Mexico Struggles Against US and Europe Troubles


| Oct. 21, 2011 |


Published by Minyanville

While Mexico continues its struggle against dependency on the United States and the large hit it is taking from the eurozone crisis, third quarter results from some of its biggest companies showed some promise.





Walmart de Mexico (WMT) saw profits rise 15% to $360 million, marking the highest increase of this year. Revenue was up 11% for the company that has been prodigious in opening up new stores, with 215 new sites opening their doors in Mexico this year alone with a further 43 in Central America. Another 145 are planned this year for Mexico alone. While customer traffic did slow, high sales have offset the capital that went into opening new stores leading to the strong figures.





The news comes despite August retail figures showing a 0.3% decline compared to the previous month. “Weakening consumer confidence, moderating job growth, and contained real wage gains are likely to keep consumer spending relatively subdued in the near term,” Goldman Sachs economist Alberto Ramos told Reuters.





Brewer Modelo saw third-quarter net profit up 33% to $242 million, thanks primarily to the sharp fall in the value of the Mexican peso. The Corona maker saw domestic sales rise 9.6%, thanks to both a 3.7% rise in sales voume and a 5.7% rise in average price per unit. Telling of the country’s reliance on the US market, export revenue declined 7.6%.





Next week, Coca-Cola bottling giant Femsa (KOF) is expected to post third-quarter profits of 25%, with strong sales up 14.7% over the period. However, high sugar and plastic prices will continue to hit profit margins.





It wasn’t good news for all, however. The world’s largest Spanish-language television producer Televisa saw third quarter profit down 6.8% to $147 million, compared to the same period last year, again thanks to foreign exchange rates. Revenue was up 8.1% thanks to paid-for television services. The company did see shares rise 4.2% yesterday on the news of higher sales.





The European crisis, meanwhile, continues to take its toll on the country’s stocks. The IPC index fell 0.4% to 34,396 points on a volume of 239.4 million shares worth $366 million yesterday, with the Mexican peso falling 1.7% against the US dollar to 13.6890.





“This is a direct consequence of the weakening euro. Wherever the euro leads, there the peso goes,” Federico Flores, a senior trader with local brokerage Invex, told the Wall Street Journal.





Mexico In Brief:





Unemployment Down as Rates Stay Unchanged


Joblessness in Mexico hit a five-month low last month, at 5.26% down from August’s 5.39%. “There is still plenty of slack in the labor market,” Neil Shearing, an analyst at Capital Economics in London, told Reuters. “There is no capacity pressure and growth will slow over the next 12 months.”
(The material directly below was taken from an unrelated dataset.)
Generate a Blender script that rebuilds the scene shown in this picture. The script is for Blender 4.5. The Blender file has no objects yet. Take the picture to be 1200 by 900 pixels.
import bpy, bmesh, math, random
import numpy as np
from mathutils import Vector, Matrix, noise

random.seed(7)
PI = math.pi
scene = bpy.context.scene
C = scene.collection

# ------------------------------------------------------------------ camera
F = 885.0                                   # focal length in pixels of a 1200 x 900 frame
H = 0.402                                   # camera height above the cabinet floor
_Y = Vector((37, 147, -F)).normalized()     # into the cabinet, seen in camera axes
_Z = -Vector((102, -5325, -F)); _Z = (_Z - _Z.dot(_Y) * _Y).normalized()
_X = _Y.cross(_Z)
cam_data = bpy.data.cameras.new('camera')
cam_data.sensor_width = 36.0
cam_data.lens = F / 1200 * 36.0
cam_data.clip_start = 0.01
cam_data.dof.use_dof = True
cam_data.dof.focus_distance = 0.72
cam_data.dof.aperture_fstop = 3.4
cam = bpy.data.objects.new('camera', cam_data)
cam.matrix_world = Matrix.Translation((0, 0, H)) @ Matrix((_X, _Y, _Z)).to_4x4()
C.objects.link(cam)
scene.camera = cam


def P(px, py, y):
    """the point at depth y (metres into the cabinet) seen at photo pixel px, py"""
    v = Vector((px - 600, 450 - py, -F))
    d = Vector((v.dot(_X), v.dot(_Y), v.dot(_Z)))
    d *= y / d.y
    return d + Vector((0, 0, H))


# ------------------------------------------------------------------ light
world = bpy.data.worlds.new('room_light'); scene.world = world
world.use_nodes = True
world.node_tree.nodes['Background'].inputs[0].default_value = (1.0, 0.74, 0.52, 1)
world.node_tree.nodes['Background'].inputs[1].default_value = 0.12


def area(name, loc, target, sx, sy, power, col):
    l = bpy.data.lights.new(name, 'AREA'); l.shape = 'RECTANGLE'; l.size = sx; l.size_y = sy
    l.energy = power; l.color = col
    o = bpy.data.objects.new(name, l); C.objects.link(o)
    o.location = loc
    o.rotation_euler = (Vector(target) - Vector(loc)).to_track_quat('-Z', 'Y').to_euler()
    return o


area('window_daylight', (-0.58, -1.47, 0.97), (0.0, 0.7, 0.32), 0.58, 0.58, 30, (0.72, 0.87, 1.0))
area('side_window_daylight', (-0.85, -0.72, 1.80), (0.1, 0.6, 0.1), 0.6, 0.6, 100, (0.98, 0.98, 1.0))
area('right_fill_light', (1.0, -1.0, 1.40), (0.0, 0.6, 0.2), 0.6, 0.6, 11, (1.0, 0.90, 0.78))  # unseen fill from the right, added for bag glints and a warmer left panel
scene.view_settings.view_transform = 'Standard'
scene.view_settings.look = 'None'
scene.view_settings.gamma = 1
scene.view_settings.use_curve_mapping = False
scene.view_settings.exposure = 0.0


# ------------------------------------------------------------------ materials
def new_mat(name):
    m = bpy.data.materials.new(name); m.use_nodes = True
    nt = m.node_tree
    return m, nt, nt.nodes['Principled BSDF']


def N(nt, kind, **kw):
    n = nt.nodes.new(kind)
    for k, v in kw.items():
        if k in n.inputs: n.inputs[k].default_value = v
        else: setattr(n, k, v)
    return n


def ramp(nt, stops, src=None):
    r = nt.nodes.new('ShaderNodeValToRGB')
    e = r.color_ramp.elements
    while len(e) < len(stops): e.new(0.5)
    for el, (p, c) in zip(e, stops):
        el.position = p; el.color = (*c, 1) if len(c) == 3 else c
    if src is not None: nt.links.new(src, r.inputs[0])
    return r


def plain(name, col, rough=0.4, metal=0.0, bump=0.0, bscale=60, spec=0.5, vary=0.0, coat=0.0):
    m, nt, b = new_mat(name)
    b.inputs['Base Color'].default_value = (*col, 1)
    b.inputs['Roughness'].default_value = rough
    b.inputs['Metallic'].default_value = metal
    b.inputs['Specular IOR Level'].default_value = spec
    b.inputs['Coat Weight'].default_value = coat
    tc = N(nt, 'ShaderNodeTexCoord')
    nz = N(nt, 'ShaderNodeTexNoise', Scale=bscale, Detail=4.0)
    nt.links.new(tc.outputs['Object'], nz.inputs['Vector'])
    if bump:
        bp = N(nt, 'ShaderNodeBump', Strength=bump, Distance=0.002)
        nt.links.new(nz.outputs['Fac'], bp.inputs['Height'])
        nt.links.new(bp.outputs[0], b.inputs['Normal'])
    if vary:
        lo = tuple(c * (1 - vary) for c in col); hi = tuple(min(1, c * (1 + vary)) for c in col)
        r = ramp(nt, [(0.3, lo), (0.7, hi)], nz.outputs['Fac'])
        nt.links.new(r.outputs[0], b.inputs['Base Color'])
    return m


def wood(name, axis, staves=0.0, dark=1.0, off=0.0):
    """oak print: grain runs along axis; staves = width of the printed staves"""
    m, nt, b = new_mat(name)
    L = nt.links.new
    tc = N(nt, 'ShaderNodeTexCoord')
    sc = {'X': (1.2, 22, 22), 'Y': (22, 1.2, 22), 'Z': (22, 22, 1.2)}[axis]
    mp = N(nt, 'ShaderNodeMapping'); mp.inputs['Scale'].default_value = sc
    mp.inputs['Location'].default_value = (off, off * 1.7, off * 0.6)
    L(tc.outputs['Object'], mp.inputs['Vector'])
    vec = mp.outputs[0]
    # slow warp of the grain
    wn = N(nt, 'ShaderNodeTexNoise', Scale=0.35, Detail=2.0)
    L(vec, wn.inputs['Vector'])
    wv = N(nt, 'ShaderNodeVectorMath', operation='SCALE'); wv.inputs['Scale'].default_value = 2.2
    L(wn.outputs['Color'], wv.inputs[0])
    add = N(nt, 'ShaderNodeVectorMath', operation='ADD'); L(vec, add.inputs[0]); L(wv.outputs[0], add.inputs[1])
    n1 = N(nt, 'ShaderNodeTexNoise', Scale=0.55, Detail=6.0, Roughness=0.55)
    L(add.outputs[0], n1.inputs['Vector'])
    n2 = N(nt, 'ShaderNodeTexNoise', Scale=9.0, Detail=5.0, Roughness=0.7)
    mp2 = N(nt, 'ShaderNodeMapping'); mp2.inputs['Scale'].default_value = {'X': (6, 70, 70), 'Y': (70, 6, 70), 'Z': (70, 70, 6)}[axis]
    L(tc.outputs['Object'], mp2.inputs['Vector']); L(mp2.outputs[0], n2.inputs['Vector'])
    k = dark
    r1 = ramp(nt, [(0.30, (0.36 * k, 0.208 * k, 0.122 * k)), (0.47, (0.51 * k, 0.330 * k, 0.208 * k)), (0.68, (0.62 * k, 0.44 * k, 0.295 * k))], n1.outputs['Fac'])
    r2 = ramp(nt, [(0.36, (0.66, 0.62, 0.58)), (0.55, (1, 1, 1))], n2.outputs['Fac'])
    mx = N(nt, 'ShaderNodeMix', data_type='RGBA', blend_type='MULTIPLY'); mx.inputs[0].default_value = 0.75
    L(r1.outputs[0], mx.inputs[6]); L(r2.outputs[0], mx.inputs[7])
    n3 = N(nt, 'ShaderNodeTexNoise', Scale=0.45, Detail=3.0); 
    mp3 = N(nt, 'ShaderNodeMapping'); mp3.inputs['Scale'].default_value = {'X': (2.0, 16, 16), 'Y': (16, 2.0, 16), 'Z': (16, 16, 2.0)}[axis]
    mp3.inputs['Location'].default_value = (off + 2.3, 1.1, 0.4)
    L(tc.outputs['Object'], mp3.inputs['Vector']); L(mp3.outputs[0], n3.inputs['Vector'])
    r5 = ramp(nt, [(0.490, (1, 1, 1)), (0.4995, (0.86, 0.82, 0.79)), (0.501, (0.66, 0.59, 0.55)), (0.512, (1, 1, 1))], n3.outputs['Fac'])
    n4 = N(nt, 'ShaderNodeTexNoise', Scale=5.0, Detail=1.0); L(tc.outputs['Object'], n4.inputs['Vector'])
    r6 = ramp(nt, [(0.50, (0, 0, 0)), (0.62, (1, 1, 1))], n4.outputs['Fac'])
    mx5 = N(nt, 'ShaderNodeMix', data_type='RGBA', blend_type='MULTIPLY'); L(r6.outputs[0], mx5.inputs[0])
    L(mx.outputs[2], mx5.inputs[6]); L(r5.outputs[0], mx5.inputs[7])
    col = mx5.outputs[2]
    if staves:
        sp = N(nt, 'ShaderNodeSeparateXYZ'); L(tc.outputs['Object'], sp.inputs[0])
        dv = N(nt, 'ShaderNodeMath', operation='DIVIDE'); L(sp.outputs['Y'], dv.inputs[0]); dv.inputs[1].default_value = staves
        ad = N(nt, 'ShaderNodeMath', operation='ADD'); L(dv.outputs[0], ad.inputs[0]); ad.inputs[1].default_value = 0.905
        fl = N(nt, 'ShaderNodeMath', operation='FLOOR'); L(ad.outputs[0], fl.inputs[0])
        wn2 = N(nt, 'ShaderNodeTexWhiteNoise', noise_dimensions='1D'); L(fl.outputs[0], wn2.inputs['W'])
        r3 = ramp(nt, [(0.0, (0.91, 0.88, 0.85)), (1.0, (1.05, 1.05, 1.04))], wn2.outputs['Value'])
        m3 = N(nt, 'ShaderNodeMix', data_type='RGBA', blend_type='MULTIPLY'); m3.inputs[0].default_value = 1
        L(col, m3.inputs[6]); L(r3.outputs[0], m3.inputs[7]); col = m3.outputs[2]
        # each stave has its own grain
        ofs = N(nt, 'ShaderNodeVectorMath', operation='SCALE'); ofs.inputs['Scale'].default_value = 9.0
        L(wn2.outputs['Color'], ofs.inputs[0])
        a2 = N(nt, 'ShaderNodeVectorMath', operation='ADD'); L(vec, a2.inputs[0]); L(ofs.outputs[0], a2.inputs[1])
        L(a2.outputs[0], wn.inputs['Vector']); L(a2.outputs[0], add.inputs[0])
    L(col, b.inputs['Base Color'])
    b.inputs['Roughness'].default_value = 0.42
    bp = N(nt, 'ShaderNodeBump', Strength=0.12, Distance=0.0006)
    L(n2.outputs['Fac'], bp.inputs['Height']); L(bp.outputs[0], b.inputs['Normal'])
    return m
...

Last week saw the central bank keep the interest rate at 4.5%; however, policymakers have said that they will be watching for inflationary pressure as well as keeping a close eye on global markets.





Calderón Makes Shocking Allegation


Mexican President Felipe Calderón has accused politicians in the country’s main opposition Institutional Revolutionary Party (or PRI) of dealing with criminals, less than a year before the July presidential elections. Thanks primarily to Calderón’s war on drugs having taken more than 42,000 lives since December 2006, his own National Action Party (PAN) is expecting defeat at the polls.





“This is really serious,” Javier Oliva, a political scientist at the National Autonomous University of Mexico (UNAM), told Reuters. “The president has an obligation to prove this now, to name names. The president is regressing into a negative stance of being president of the PAN, and not president of Mexico.”





This subtle difference is a big deal in Mexico, where the president is expected to steer clear of party politics.





Presidential Challenger Floats Pemex Private Investment


PRI candidate Enrique Peña Nieto, the frontrunner for the presidency, told the Financial Times this week that state oil company Pemex could “achieve more, grow more, and do more through alliances with the private sector.” This raises the prospect of private investment in the company for the first time in more than 50 years.





It was his own party that nationalized the oil sector in 1938, and the presidential hopeful insisted that this was not an election pledge but the floating of a more general idea. “Mexico cannot waste this opportunity,” Peña Nieto told the London paper. “I believe that it is possible to find mechanisms that guarantee, on one hand, the state’s ownership of the oil in Mexico but on the other, mechanisms to achieve and encourage a greater involvement of the private sector ... we have to take much more audacious steps.”